I was constantly told as a child that Jesus was my husband until I was married. “Jesus loves women,” my mother used to tell my sisters and I. The evidence was in the New Testament: women were his most ardent believers. He was born of a woman but not of a man. He hung out with Mary and Martha. Then there is Mary Magdalene, of course. When his male followers abandoned him, the women watched his crucifixion and took care of his body afterwards. When he was resurrected, he first appeared to women. He was the perfect man, according to the adults around us. I read the Bible three times and agreed.

Jesus and the Samaritan woman

Jesus and Veronica

 

 

The body of Jesus, taken care by his female followers

Jesus and Mary Magdalene

 

 

 

 

 

 

In my daily life, however, Jesus seemed far away. Nearer were the priests in white reminding us every Sunday to cover our hair lest we tempt the men. The children sat on the floor at the friend of the church while priests who had taken vows of chastity preached on the role of the woman in keeping the family together. The Church is the bride, Jesus the husband. Like Jesus takes care of the Church, so will your husband take care of you. As the Church serves her beloved, so must you. We knew all of this before puberty hit us.
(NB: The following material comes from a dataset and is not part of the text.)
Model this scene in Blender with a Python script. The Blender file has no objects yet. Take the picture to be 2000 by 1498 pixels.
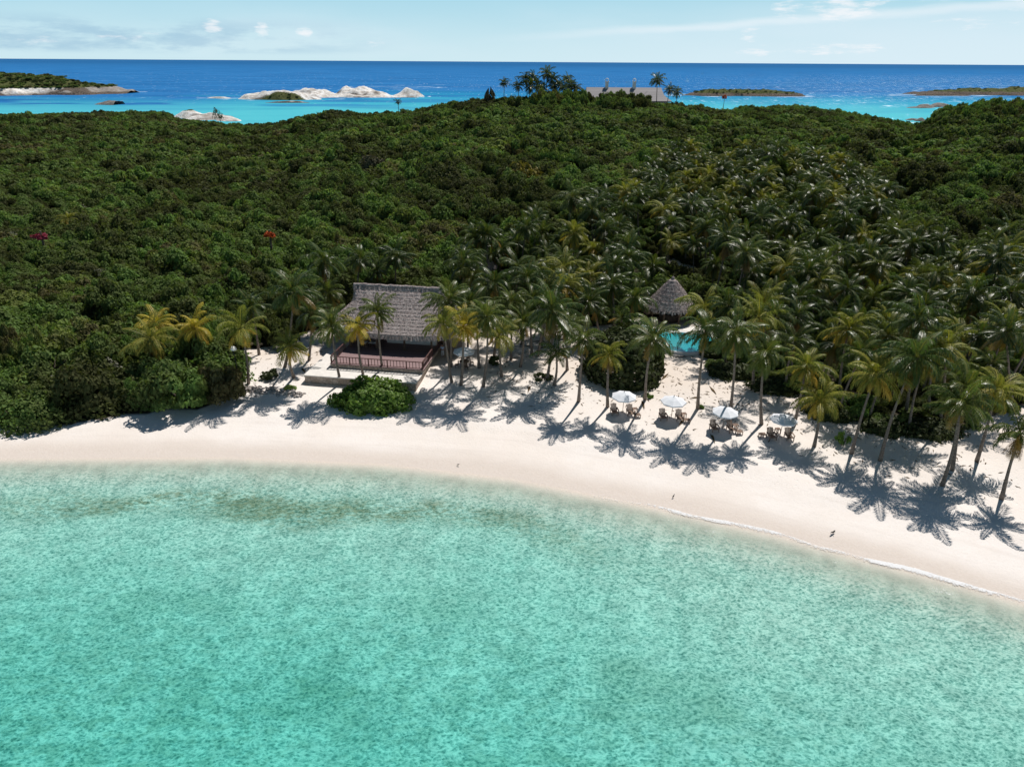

I also knew, before the age of ten, that if I ever got pregnant, even if I was raped, I would keep the baby. My mother told me this, adding, “two wrongs don’t make a right.” She would read my sisters and I stories of girls being assaulted, of being duped by their boyfriends and gang-raped by his friends, of being abandoned by their lovers once their bellies grew. It was our responsibility to ensure we were never raped; the men had no self-control. So we covered our hair in church, wore long and loose clothes that hid growing bumps and curves, and limited our interactions with all members of the opposite sex, even the boys in our classes.

My mother would tell us the story of St Maria Goretti. She was a child when Alessandro tries to rape her. She vehemently fights him off, saying it is a sin. He chokes her to death. Why was she a saint? Because she chose to die rather than being raped.
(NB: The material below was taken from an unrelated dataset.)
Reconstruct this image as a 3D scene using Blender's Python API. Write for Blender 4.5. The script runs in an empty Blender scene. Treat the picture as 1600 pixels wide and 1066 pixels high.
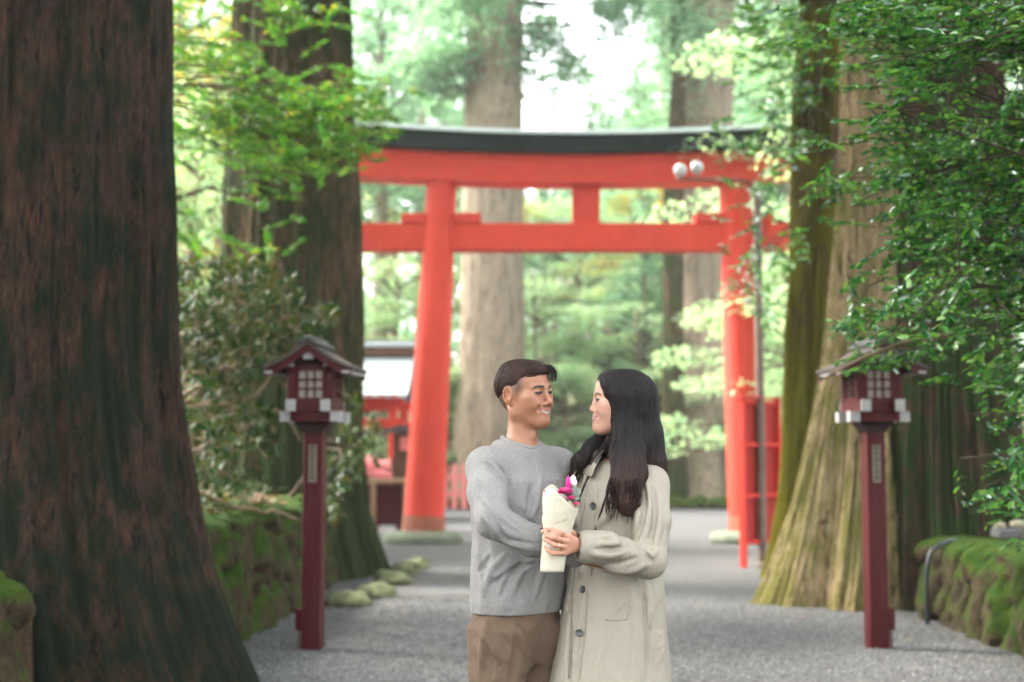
EXPO=3.2
import bpy, math, random
import numpy as np
from mathutils import Vector, Matrix
R = math.radians
RS = np.random.RandomState
SC = bpy.context.scene
COL = SC.collection
CAMZ = 1.407; PITCH = R(4.81); FPX = 2222.0

def ray(px, py):
    u = (px-800)/FPX; v = (533-py)/FPX
    d = np.array([u, math.cos(PITCH)-v*math.sin(PITCH), math.sin(PITCH)+v*math.cos(PITCH)])
    return d/d[1]
def W(px, py, Y):                       # world point seen at photo pixel (px,py), Y metres ahead
    d = ray(px, py)*Y
    return np.array([d[0], Y, CAMZ+d[2]])
def Zat(py, Y): return W(800, py, Y)[2]
def Xat(px, Y, py=720): return W(px, py, Y)[0]

# ---------------------------------------------------------------- objects
def tag(o, label=None, cat=None, group=None, kind=None):
    if label: o['label'] = label
    if cat: o['category'] = cat
    if group: o['group'] = group
    if kind: o['kind'] = kind
    return o
def link(name, me, mat=None, parent=None, loc=None):
    o = bpy.data.objects.new(name, me); COL.objects.link(o)
    if mat is not None and me is not None:
        for m in (mat if isinstance(mat, (list, tuple)) else [mat]): me.materials.append(m)
    if parent is not None: o.parent = parent
    if loc is not None: o.location = loc
    return o
def empty(name, loc=(0,0,0), rz=0.0):
    o = bpy.data.objects.new(name, None); COL.objects.link(o); o.location = loc; o.rotation_euler = (0,0,rz)
    o.empty_display_size = .2
    return o
def copy_tree(o, parent=None):
    c = o.copy(); COL.objects.link(c); c.parent = parent
    for ch in list(o.children): copy_tree(ch, c)
    return c

class MB:
    """collects polygons; build() links them as one mesh object"""
    def __init__(s): s.v=[]; s.f=[]; s.m=[]; s.n=0
    def add(s, V, F, mi=0):
        V = np.asarray(V, float).reshape(-1,3)
        s.v.append(V)
        for f in F: s.f.append([i+s.n for i in f]); s.m.append(mi)
        s.n += len(V)
        return s
    def box(s, c, d, rot=None, mi=0, bev=0.0):
        x,y,z = d[0]/2,d[1]/2,d[2]/2
        if bev<=0:
            V = np.array([[sx*x,sy*y,sz*z] for sz in (-1,1) for sy in (-1,1) for sx in (-1,1)])
            F = [(0,2,3,1),(4,5,7,6),(0,1,5,4),(2,6,7,3),(0,4,6,2),(1,3,7,5)]
        else:
            b=min(bev,x*.9,y*.9,z*.9); V=[]; F=[]
            ix={}
            for sx in (-1,1):
                for sy in (-1,1):
                    for sz in (-1,1):
                        ix[sx,sy,sz]=len(V)
                        V += [[sx*x,sy*(y-b),sz*(z-b)],[sx*(x-b),sy*y,sz*(z-b)],[sx*(x-b),sy*(y-b),sz*z]]
            def q(l,flip):
                F.append(tuple(l if not flip else l[::-1]))
            for a in range(3):
                o=[i for i in range(3) if i!=a]
                for sg in (-1,1):
                    l=[]
                    for p,r_ in ((-1,-1),(1,-1),(1,1),(-1,1)):
                        k=[0,0,0]; k[a]=sg; k[o[0]]=p; k[o[1]]=r_
                        l.append(ix[tuple(k)]+a)
                    q(l, (sg<0)!=(a==1))
            for a in range(3):          # bevels along axis a
                o=[i for i in range(3) if i!=a]
                for p in (-1,1):
                    for r_ in (-1,1):
                        k=[0,0,0];k[o[0]]=p;k[o[1]]=r_
                        k1=list(k);k1[a]=-1;k2=list(k);k2[a]=1
                        l=[ix[tuple(k1)]+o[0],ix[tuple(k2)]+o[0],ix[tuple(k2)]+o[1],ix[tuple(k1)]+o[1]]
                        q(l,(p*r_>0)!=(a==1))
            for k,i in ix.items():
                q([i,i+1,i+2], k[0]*k[1]*k[2]<0)
            V=np.array(V)
        if rot is not None: V = V@np.array(rot).T
        return s.add(V+np.array(c), F, mi)
    def tube(s, P, rad, n=8, mi=0, cap=True, sx=1.0, closed=False):
        P=np.asarray(P,float); m=len(P)
        rad=np.broadcast_to(np.asarray(rad,float),(m,))
        T=np.gradient(P,axis=0); T/=np.linalg.norm(T,axis=1)[:,None]+1e-9
        up=np.array([0,0,1.]) if abs(T[0][2])<.9 else np.array([0,1.,0])
        A=[];a=np.cross(T[0],up);a/=np.linalg.norm(a)
        for t in T:
            a=a-t*np.dot(a,t); a/=np.linalg.norm(a)+1e-9; A.append(a.copy())
        A=np.array(A); B=np.cross(T,A)
        th=np.linspace(0,2*math.pi,n,endpoint=False)
        V=P[:,None]+rad[:,None,None]*(A[:,None]*np.cos(th)[None,:,None]*sx+B[:,None]*np.sin(th)[None,:,None])
        F=[]
        for i in range(m-1):
            for j in range(n):
                k=(j+1)%n; F.append((i*n+j,i*n+k,(i+1)*n+k,(i+1)*n+j))
        if cap: F.append(tuple(range(n))[::-1]); F.append(tuple((m-1)*n+j for j in range(n)))
        return s.add(V.reshape(-1,3),F,mi)
    def lathe(s, prof, c=(0,0,0), n=32, mi=0):
        th=np.linspace(0,2*math.pi,n,endpoint=False); V=[]
        for r,z in prof: V+= [[r*math.cos(t)+c[0], r*math.sin(t)+c[1], z+c[2]] for t in th]
        F=[]
        for i in range(len(prof)-1):
            for j in range(n):
                k=(j+1)%n; F.append((i*n+j,i*n+k,(i+1)*n+k,(i+1)*n+j))
        F.append(tuple(range(n))[::-1]); F.append(tuple((len(prof)-1)*n+j for j in range(n)))
        return s.add(V,F,mi)
    def prism(s, pts, y0, y1, mi=0, axis='y'):
        """outline pts (a,b) extruded along an axis"""
        n=len(pts); V=[]
        for y in (y0,y1):
            for a,b in pts: V.append((a,y,b) if axis=='y' else (y,a,b) if axis=='x' else (a,b,y))
        F=[tuple(range(n)), tuple(range(n,2*n))[::-1]]
        for i in range(n):
            k=(i+1)%n; F.append((i,i+n,k+n,k))
        return s.add(V,F,mi)
    def build(s, name, mat, parent=None, smooth=False, loc=None):
        me=bpy.data.meshes.new(name)
        me.from_pydata(np.concatenate(s.v).tolist(),[],s.f)
        if len(set(s.m))>1: me.polygons.foreach_set('material_index', s.m)
        if smooth: me.polygons.foreach_set('use_smooth',[True]*len(me.polygons))
        me.update()
        if smooth=='auto':
            try: me.set_sharp_from_angle(angle=R(40))
            except Exception: pass
        return link(name, me, mat, parent, loc)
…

We knew, growing up, to not tell the adults when middle-aged men groped us or followed us home. The only time I did tell, I was told y my entire extended family I needed to dress more modestly and was forbidden from going out on my own. When my parents discovered I had a boyfriend in high school, no amount of verbal or physical attacks could dissipate my father’s fury. My mother said I was worse than an adulterer; I had cheated on Jesus. They sent me to a “divine” retreat. I received counselling from priests and elders my family trusted to talk about their “shame”.

Like Nefer, I did not know back then that I had not done something wrong. I did not have the right words to describe what happened to me. I was crushed by my loneliness, by my guilt.

As a woman in her thirties, I still struggle with my childhood, with what love and family are supposed to mean. I am far away from being like Nefer, but a lot of her thoughts, confusion, and guilt in January were mine too, are mine too.